Kencana, dosen S3 Pascasarjana Unesa, dengan bersandal dan membawa tas plastik berisi perbekalan, dengan ringan berseru ‘mogooook’ setiap kali berhenti sejenak. Kelompok para ibu sepuh itu membuat pengunjung Kawah Ijen heran. Mereka tak henti-hentinya menjawab berumur 62 dan diikuti decak kagum para penanya.

“Harus kuat meski pelan-pelan. Harus sampai kawah,” kata Kencana memberi semangat pada dirinya sendiri setiap melewati satu pal. Setiap pal menunjukkan 100 meter yang sudah dilewati.

Tidak ada yang berubah dari Gunung Kawah Ijen yang biasa disebut Kawah Ijen. Pal Tuding, pos awal pendakian tetap ala kadarnya dengan beberapa tempat menginap yang sederhana. Dari Pal Tuding ke Pondok Penambangan Belerang dengan langkah normal dapat ditempuh 1,5 jam. Ditambah setengah jam lagi, pesona Kawah Ijen terbentang di depan mata. Jika beruntung, kaldera kehijauan akan tampak jelas. Akan tetapi, jika kurang beruntung ‘loket’ untuk melihat kaldera itu akan tutup sementara karena kabut bisa datang kapan saja.

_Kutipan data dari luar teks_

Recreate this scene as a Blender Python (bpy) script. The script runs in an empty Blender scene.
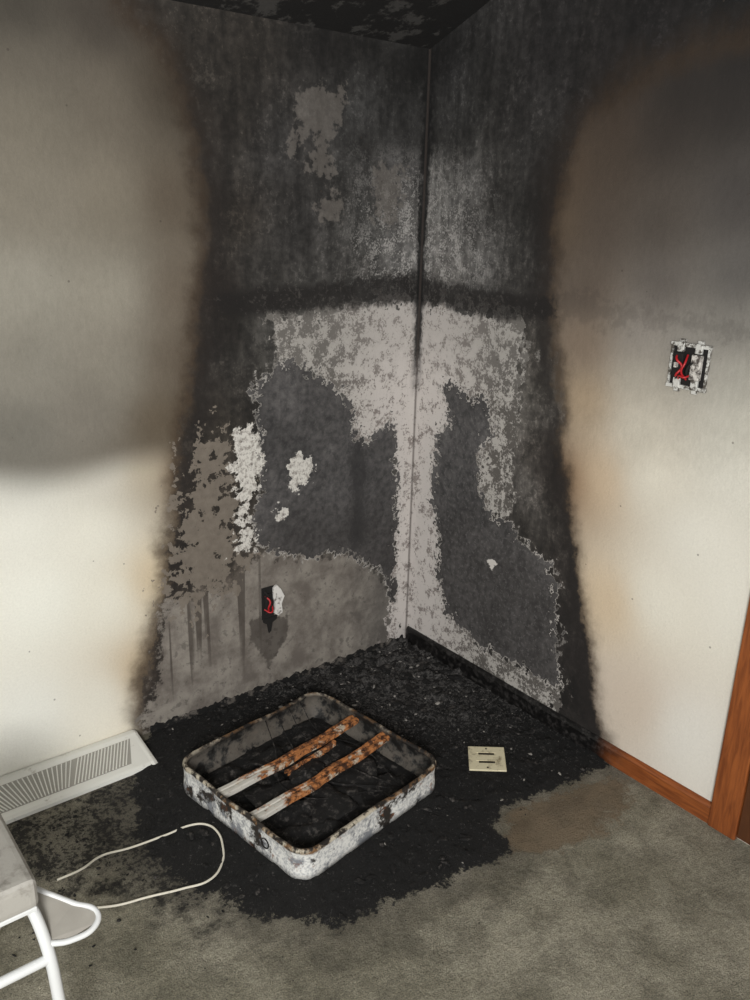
import bpy, bmesh, math, random
import numpy as np
from mathutils import Vector, Matrix, noise as mn
random.seed(7); np.random.seed(7)
SC=bpy.context.scene
try: SC.view_settings.view_transform='Standard'
except Exception: pass
H=1.62
# ---------------- camera (solved from the room's lines) ----------------
FPX=835.1; YAW,PITCH,ROLL=map(math.radians,(51.167,18.715,1.541)); CX,CY=-2.0127,-2.2774
f=np.array([math.cos(YAW)*math.cos(PITCH),math.sin(YAW)*math.cos(PITCH),-math.sin(PITCH)])
r0=np.cross(f,[0,0,1]); r0/=np.linalg.norm(r0); u0=np.cross(r0,f)
c,s=math.cos(ROLL),math.sin(ROLL); r=c*r0+s*u0; u=-s*r0+c*u0
cd=bpy.data.cameras.new("camera"); cam=bpy.data.objects.new("camera",cd); SC.collection.objects.link(cam)
cd.sensor_fit='VERTICAL'; cd.sensor_height=36; cd.lens=36*FPX/1000; cd.clip_start=.05
cam.matrix_world=Matrix(((r[0],u[0],-f[0],CX),(r[1],u[1],-f[1],CY),(r[2],u[2],-f[2],H),(0,0,0,1)))
SC.camera=cam

# stain outlines were traced on the photograph; this converts a tracing to metres on its wall / floor plane
def trace(pts,ax):
    k={1:(0,2),0:(1,2),2:(0,1)}[ax]; o=np.array([CX,CY,H]); out=[]
    for x,y in pts:
        d=f+(x-375)/FPX*r-(y-500)/FPX*u; q=o+d*(-o[ax]/d[ax]); out.append((q[k[0]],q[k[1]]))
    return np.array(out)

def sdf(P,poly):   # + inside
    n=len(poly); D=np.full(len(P),1e9); ins=np.zeros(len(P),bool)
    for i in range(n):
        a=poly[i]; b=poly[(i+1)%n]; e=b-a; w=P-a
        t=np.clip((w@e)/max(e@e,1e-12),0,1); q=w-np.outer(t,e); D=np.minimum(D,(q*q).sum(1))
        cnd=((a[1]>P[:,1])!=(b[1]>P[:,1]))
        with np.errstate(divide='ignore',invalid='ignore'):
            xi=(b[0]-a[0])*(P[:,1]-a[1])/(b[1]-a[1])+a[0]
        ins^=cnd&(P[:,0]<xi)
    D=np.sqrt(D); return np.where(ins,D,-D)
def lin(v):
    v=np.array(v,float)/255; return np.where(v<=.04045,v/12.92,((v+.055)/1.055)**2.4)
def field(P,ctl,ax,pw=1.7):
    Q=trace([c[:2] for c in ctl],ax); C=np.array([lin(c[2:]) for c in ctl])
    W=np.zeros((len(P),len(Q)))
    for i,q in enumerate(Q): W[:,i]=1/(((P-q)**2).sum(1)+.006)**pw
    return (W@C)/W.sum(1)[:,None]
def sst(a,b,x):
    t=np.clip((x-a)/(b-a),0,1); return t*t*(3-2*t)

# ---------------- node helper ----------------
class M:
    def __init__(s,name,rough=.9):
        s.m=bpy.data.materials.new(name); s.m.use_nodes=True; s.n=s.m.node_tree.nodes; s.l=s.m.node_tree.links
        s.b=s.n['Principled BSDF']; s.b.inputs['Roughness'].default_value=rough
        s.tc=s.n.new('ShaderNodeTexCoord').outputs['Object']
    def put(s,sock,v):
        if isinstance(v,(int,float)): 
            sock.default_value=v if sock.type!='RGBA' else (v,v,v,1)
        elif isinstance(v,(tuple,list,np.ndarray)): sock.default_value=tuple(v)+((1,) if len(v)==3 and sock.type=='RGBA' else ())
        else: s.l.new(v,sock)
    def math(s,op,a,b=0,c=None,clamp=False):
        n=s.n.new('ShaderNodeMath'); n.operation=op; n.use_clamp=clamp; s.put(n.inputs[0],a); s.put(n.inputs[1],b)
        if c is not None: s.put(n.inputs[2],c)
        return n.outputs[0]
    def add(s,*v):
        o=v[0]
        for w in v[1:]: o=s.math('ADD',o,w)
        return o
    def cn(s,n,amp): return s.math('MULTIPLY_ADD',n,amp,-.5*amp)
    def attr(s,name,col=False):
        n=s.n.new('ShaderNodeAttribute'); n.attribute_name=name; return n.outputs['Color' if col else 'Fac']
    def noise(s,scale,detail=4,rough=.55,stretch=None,dist=0,off=None):
        n=s.n.new('ShaderNodeTexNoise'); n.inputs['Scale'].default_value=scale; n.inputs['Detail'].default_value=detail
        n.inputs['Roughness'].default_value=rough; n.inputs['Distortion'].default_value=dist; v=s.tc
        if stretch or off:
            mp=s.n.new('ShaderNodeMapping'); s.l.new(v,mp.inputs[0]); 
            if stretch: mp.inputs['Scale'].default_value=stretch
            if off: mp.inputs['Location'].default_value=off
            v=mp.outputs[0]
        s.l.new(v,n.inputs['Vector']); return n.outputs['Fac']
    def vor(s,scale):
        n=s.n.new('ShaderNodeTexVoronoi'); n.inputs['Scale'].default_value=scale; s.l.new(s.tc,n.inputs['Vector']); return n.outputs['Distance']
    def ss(s,x,a,b,lo=0,hi=1):
        n=s.n.new('ShaderNodeMapRange'); n.interpolation_type='SMOOTHSTEP'; s.put(n.inputs['Value'],x)
        for k,v in zip(('From Min','From Max','To Min','To Max'),(a,b,lo,hi)): n.inputs[k].default_value=v
        return n.outputs['Result']
    def mix(s,fac,a,b,mode='MIX'):
        n=s.n.new('ShaderNodeMix'); n.data_type='RGBA'; n.blend_type=mode
        s.put(n.inputs[0],fac); s.put(n.inputs[6],a); s.put(n.inputs[7],b); return n.outputs[2]
    def mul(s,a,b): return s.math('MULTIPLY',a,b)
    def sep(s):
        n=s.n.new('ShaderNodeSeparateXYZ'); s.l.new(s.tc,n.inputs[0]); return n.outputs
    def finish(s,col,bump=None,strength=.3,dist=.004):
        s.put(s.b.inputs['Base Color'],col)
        if bump is not None:
            n=s.n.new('ShaderNodeBump'); n.inputs['Strength'].default_value=strength; n.inputs['Distance'].default_value=dist
            s.put(n.inputs['Height'],bump); s.l.new(n.outputs[0],s.b.inputs['Normal'])
        return s.m
def L(*v): return tuple(lin(v))

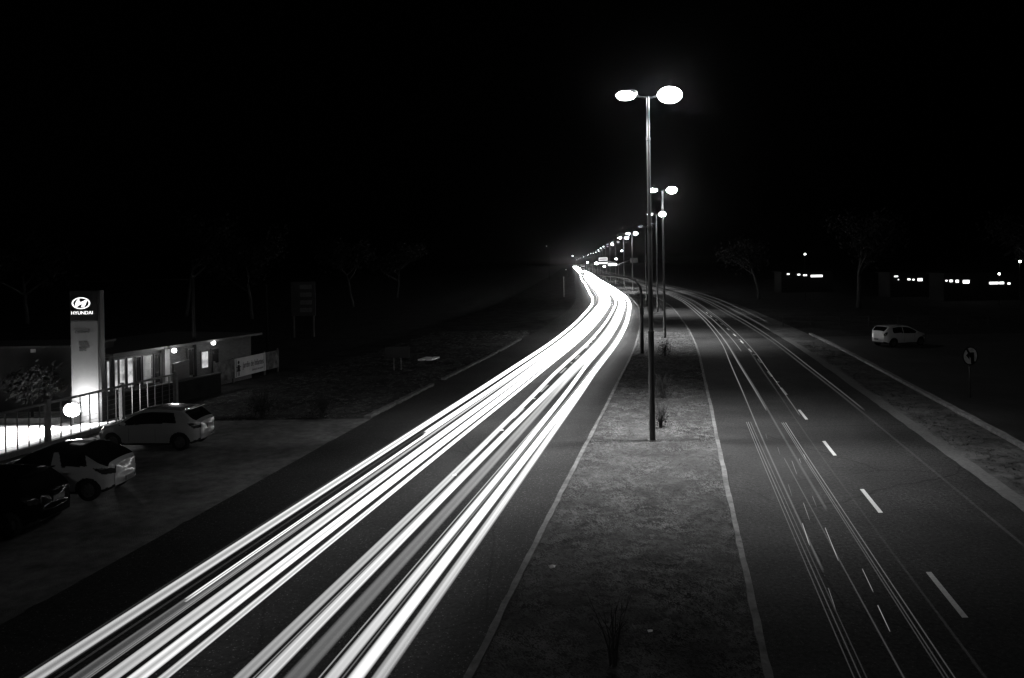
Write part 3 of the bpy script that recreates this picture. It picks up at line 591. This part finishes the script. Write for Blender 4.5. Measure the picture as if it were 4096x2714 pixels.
# white hall behind the paving
o = empty('plain_hall', (-26.5, 37.5, 0), -0.02)
MB().box((0, 0, 1.5), (12.5, 3, 3.0)).build('wall', M['hall_wall'], o)
MB().box((0, -0.05, 3.03), (12.7, 3.2, 0.1)).build('roof', M['roof'], o)
MB().box((4.1, -1.53, 2.85), (0.2, 0.1, 0.16)).build('wall_light', M['white'], o)
tag(o, 'plain pale-walled hall at the left edge behind the dark bush', 'building')
# brick school
bA = Vector((-18.95, 35.95, 0)); bd = math.atan2(45.6 - 34.8, -15.65 + 19.35)
o = empty('brick_school', bA, bd); LB = 10.3
MB().box((LB / 2, 3.0, 1.28), (LB, 6.0, 2.56)).build('wall', M['brick'], o)
MB().box((LB / 2, 2.8, 2.62), (LB + 0.6, 6.8, 0.12)).build('roof', M['roof'], o)
def on_face(x, off=0.0):            # distance along the facade of the sight line at that bearing
    a = (x - 2048) / FPX; t = (bA.x + off * math.sin(bd) - a * (bA.y - off * math.cos(bd))) / (a * math.sin(bd) - math.cos(bd)); return t
def win(x0, x1, z0, z1, m, name='window', frame=True):
    a, b = on_face(x0), on_face(x1); w = MB().box(((a + b) / 2, -0.02, (z0 + z1) / 2), (b - a, 0.05, z1 - z0)).build(name, m, o)
    if frame:
        f = MB()
        for u in (a, b): f.box((u, -0.05, (z0 + z1) / 2), (0.06, 0.06, z1 - z0 + 0.06))
        f.box(((a + b) / 2, -0.052, z1), (b - a, 0.06, 0.06)); f.build('frame', M['dark_metal'], w)
    return w
for x0, x1 in ((414, 428), (445, 461), (465, 490), (497, 523)): win(x0, x1, 0.9, 2.32, M['lit1'])
w = win(560, 596, 0.9, 2.3, M['lit2'])
a, b = on_face(560), on_face(596); g = MB()
for k in range(8): g.box((a + (b - a) * k / 7, -0.1, 1.6), (0.02, 0.02, 1.4))
for k in range(5): g.box(((a + b) / 2, -0.1, 0.95 + 0.33 * k), (b - a, 0.02, 0.025))
g.build('grille', M['alu'], w)
for x0, x1 in ((532, 553), (605, 630), (742, 765)): win(x0, x1, 0.9, 2.3, M['pane'])
win(634, 644, 0.4, 2.4, M['pane'], 'door')
win(795, 824, 1.15, 2.05, M['lit3'], 'poster')
win(836, 866, 0.75, 2.1, M['pane'])
MB().box((on_face(650), -0.11, 1.25), (0.34, 0.2, 2.48)).build('pilaster', M['plaster'], o)
win(659, 668, 0.3, 2.45, M['lit_door'], 'doorway')
tag(o, 'low brick school with a row of lit windows behind the fence', 'building')
for x, lb, en in ((690, 'bare bulb lamp over the bright brick doorway of the school', 220), (848, 'bare bulb lamp at the far corner of the school beside the poster', 160)):
    of = 0.95 if x < 700 else 0.55; t = on_face(x, of); p = bA + Vector((math.cos(bd), math.sin(bd), 0)) * t + Vector((math.sin(bd), -math.cos(bd), 0)) * of
    q = empty('wall_lamp', (p.x, p.y, 2.46 if x < 700 else 2.5), bd)
    MB().tube([(0, of, 0.05), (0, 0, 0.14)], 0.02, 6).build('bracket', M['dark_metal'], q)
    MB().ell((0, 0, 0), (0.125, 0.125, 0.125), 14, 10).build('bulb', M['bulb'], q, True)
    l = bpy.data.lights.new('bulb_light', 'POINT'); l.energy = en * (0.4 if x < 700 else 0.08); l.shadow_soft_size = 0.15; lo = bpy.data.objects.new('bulb_light', l); C.objects.link(lo); lo.parent = q; lo.location = (0, -0.2, -0.02)
    tag(q, lb, 'lamp')
o = empty('garden_wall', (-17.6, 34.6, 0), bd); MB().box((2.6, 0.0, 0.5), (7.4, 0.2, 1.0)).build('wall', M['dark_wall'], o); MB().box((2.6, 0, 1.03), (7.5, 0.28, 0.06)).build('coping', M['lot'], o)
tag(o, 'low dark garden wall below the lit school windows', 'wall')
o = empty('notice_board', (-16.6, 38.2, 0), bd + 0.3)
for s in (-0.7, 0.7): MB().box((s, 0, 0.6), (0.08, 0.08, 1.2)).build('post', M['dark_metal'], o)
MB().box((0, -0.05, 1.35), (1.7, 0.06, 1.2)).build('panel', M['black'], o)
for k in range(3):
    for u in (-0.4, 0.4): MB().box((u, -0.09, 1.7 - 0.36 * k), (0.5, 0.01, 0.1)).build('text_line', M['roof'], o)
tag(o, 'dark notice board with faint lines of text before the brick wall', 'notice board')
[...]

Banyuwangi memang beruntung memiliki semuanya. Ada Kawah Ijen yang menjadi daya tarik luar biasa bagi wisatawan lokal dan mancanegara, Hutan Baluran dan Alas Purwo tempat banteng dan aneka satwa hidup bebas. Banyuwangi juga memiliki pegunungan dengan perkebunan karet, kopi, dan cengkeh ditambah dengan pantai-pantai indah dan nyaman hingga dipercaya penyu-penyu untuk menyembunyikan telur-telur mereka di Sukamade dan Ngagelan.

Pelancong dari Prancis paling banyak datang ke Kawah Ijen. Mereka menikmati kelelahan, kaki pegal, dan keringat bercucuran untuk sampai ke kaldera. Kawah Ijen adalah kaldera terbesar di Indonesia dan sampai sekarang belerangnya ditambang secara tradisional. Kawah ini memiliki tingkat keasaman yang sangat tinggi yaitu mendekati nol sehingga bisa melarutkan tubuh manusia dengan cepat. Suhu kawah mencapai 200 derajat Celcius. Padahal suhu di Pal Tuding dan rute pendakian bisa mencapai 10 derajat Celcius.

Dua jalur bisa dilewati menuju Kawah Ijen yaitu dari Banyuwangi dan Bondowoso. Jalur Bondowoso cukup mulus. Jalur dari Banyuwangi cantik karena melewati hutan dan perkebunan kopi meski kondisi jalan membuat waspada.

“Jalur ke Kawah Ijen sudah masuk rencana untuk diperbaiki meski wisatawan asing lebih suka jika jalur itu tetap alami dengan batuan,” kata Abdullah Azwar Anas, Bupati Banyuwangi saat bertemu peserta Fam Trip, Minggu (1/5/2011). Jadi, kepentingan siapa yang akan dilayani, wisatawan asing atau penduduk lokal? “Jalan tetap akan diperbaiki agar akses menuju Kawah Ijen lancar. Tahun ini sudah masuk rencana,” tambah Azwar.

Karena menyuguhkan pesona alami juga Ijen Resort and Villas membiarkan lingkungan apa adanya. Jalur masuk berupa jalan makadam. Bonusnya, sawah bertingkat berpagar pohon kelapa seperti kalender lawas. Resort itu banyak diminati pelancong asing karena mereka bisa mencelupkan kaki ke lumpur sawah dan menyentuh kerbau yang membajak tanah.

Jika sudah begini, mengapa harus pergi ke luar negeri? Jelajahi dulu suguhan alam yang indah sebelum memutuskan ke luar negeri.